16. A method as claimed in claim 10, further comprising maintaining the next menu in a memory operatively connected to the display after next menu has been removed from the display.

17. A computer-implemented method for navigating within a first graphical cascade and a second graphical cascade, each graphical cascade comprising a plurality of menus in a stack wherein a first one of the plurality of menus is shown in a foreground and the rest of the plurality of menus are in the background, each graphical cascade being displayed on a touchscreen display, the first graphical cascade being positioned to the left side of the display and second graphical cascade being displayed on the right side of the display, the method comprising the steps of:

(a) swiping the touchscreen from right to left on or near the first cascade to remove the first cascade's first one of the plurality of menus from the display, and cause a next menu in the stack of the first cascade to be displayed in the foreground;

(b) swiping the touchscreen from left to right on or near the second cascade to remove the second cascade's first one of the plurality of menus from the display, and cause a next menu in the stack of the second cascade to be displayed in the foreground.

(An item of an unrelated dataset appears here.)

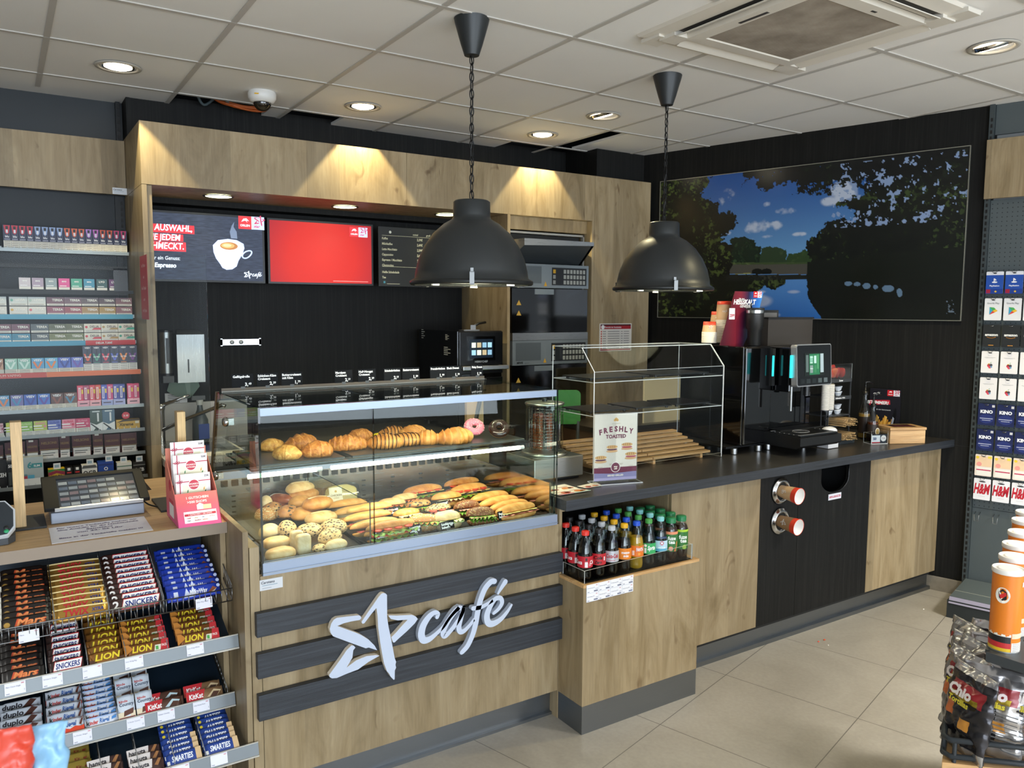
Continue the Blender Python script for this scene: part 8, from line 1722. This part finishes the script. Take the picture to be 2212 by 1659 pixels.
img[inside([(560, 1065), (740, 1050), (740, 1058), (600, 1085), (400, 1110), (400, 1075)])] = hexc('8a8a4c')
# water
w_ = inside([(0, 1062), (1900, 1062), (1900, 1400), (0, 1400)]) & (vv > .655)
sky_r = lerp(hexc('5a8cc4')*np.ones_like(img), hexc('2a62a8'), np.clip((vv-.66)/.34, 0, 1)); img[w_] = sky_r[w_]
for x, y, rx, ry in ((790, 1222, 95, 38), (1010, 1165, 42, 12), (880, 1305, 60, 18), (800, 1165, 40, 10)):
    u, v = pc(x, y); d = ((uu-u)/(rx/1790))**2+((vv-v)/(ry/850))**2; k = np.clip((1.1-d)+(ns-.5)*1.4, 0, 1)*np.clip(1.6-d, 0, 1)*w_; img[:] = lerp(img, hexc('a4b0c8'), np.clip(k, 0, .85))
foliage(w_ & inside([(0, 1060), (590, 1062), (960, 1070), (950, 1120), (900, 1155), (830, 1130), (780, 1160), (720, 1200), (660, 1250), (600, 1300), (560, 1400), (0, 1400)], n1*.02, n2*.03), '12180f', '4c5a2e', .50)
foliage(w_ & inside([(580, 1062), (1110, 1062), (1110, 1090), (580, 1100)]), '1c1f1a', '3a3a30', .5)
img[w_ & inside([(1085, 1062), (2000, 1062), (2000, 1400), (1190, 1400), (1180, 1325), (1130, 1260), (1100, 1200), (1085, 1130)], n1*.012, 0)] = hexc('10130f')
for x, y, rx, ry in ((1320, 1115, 22, 12), (1370, 1118, 18, 11), (1420, 1130, 22, 16), (1530, 1145, 32, 18), (1590, 1170, 14, 22), (1465, 1135, 10, 12)): u, v = pc(x, y); img[((uu-u+n1*.006)/(rx/1790))**2+((vv-v)/(ry/850))**2 < 1] = hexc('5f7890')
# left and right tree masses, hanging leaves
foliage(inside([(0, 300), (420, 400), (445, 500), (400, 560), (430, 620), (520, 640), (510, 700), (560, 690), (610, 680), (635, 740), (600, 800), (540, 830), (600, 900), (605, 1000), (590, 1060), (400, 1105), (0, 1300)], n1*.07, n2*.10), '0c110d', '56662e', .50)
foliage(inside([(0, 1050), (350, 1100), (380, 1400), (0, 1400)], n1*.05, n2*.05), '0e130c', '6a7a3a', .52)
foliage(inside([(1095, 1005), (1090, 900), (1110, 830), (1180, 760), (1260, 735), (1330, 745), (1350, 690), (1310, 660), (1220, 665), (1260, 620), (1380, 590), (1440, 500), (1500, 300), (2000, 200), (2000, 1000), (1500, 1070), (1100, 1065)], n1*.05, n2*.07), '0a0f0c', '3c4c26', .545)
img[inside([(1085, 985), (2000, 880), (2000, 1110), (1085, 1100)])] = hexc('10150f')
lv = inside([(500, 300), (2000, 200), (2000, 520), (1440, 540), (1400, 560), (1330, 520), (1240, 500), (1190, 590), (1120, 560), (1090, 610), (1060, 560), (990, 590), (1000, 480), (930, 520), (860, 530), (800, 560), (760, 570), (770, 500), (720, 470), (660, 540), (690, 480), (640, 440)], n1*.05, n2*.09) & (nf > .40-.25*(uu > .3)*(vv < .12))
foliage(lv, '0a0e10', '202c1a', .55)
hole = (uu > .62) & (vv < .42) & (vv > .02) & (vnoise(GH, GW, (30, 60, 120), 9) > .665-.05*(uu < .8)); img[hole] = hexc('8fa6cc')*.8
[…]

18. A method as claimed in claim 17, the method comprising the steps of (1) swiping the touchscreen from left to right on or near the first cascade to return the first cascade's first one of the plurality of menus to the display and cause the first cascade's first one of the plurality of menus to be shown in the foreground, and (2) swiping the touchscreen from right to left on or near the second cascade to return the second cascade's first one of the plurality of menus to the display and cause the second cascade's first one of the plurality of menus to be shown in the foreground.

19. A method as claimed in claim 17, further comprising maintaining the first and second cascades' first ones of the plurality of menus in a memory operatively connected to the display after the first and second cascades' first ones of the plurality of menus has been removed from the display.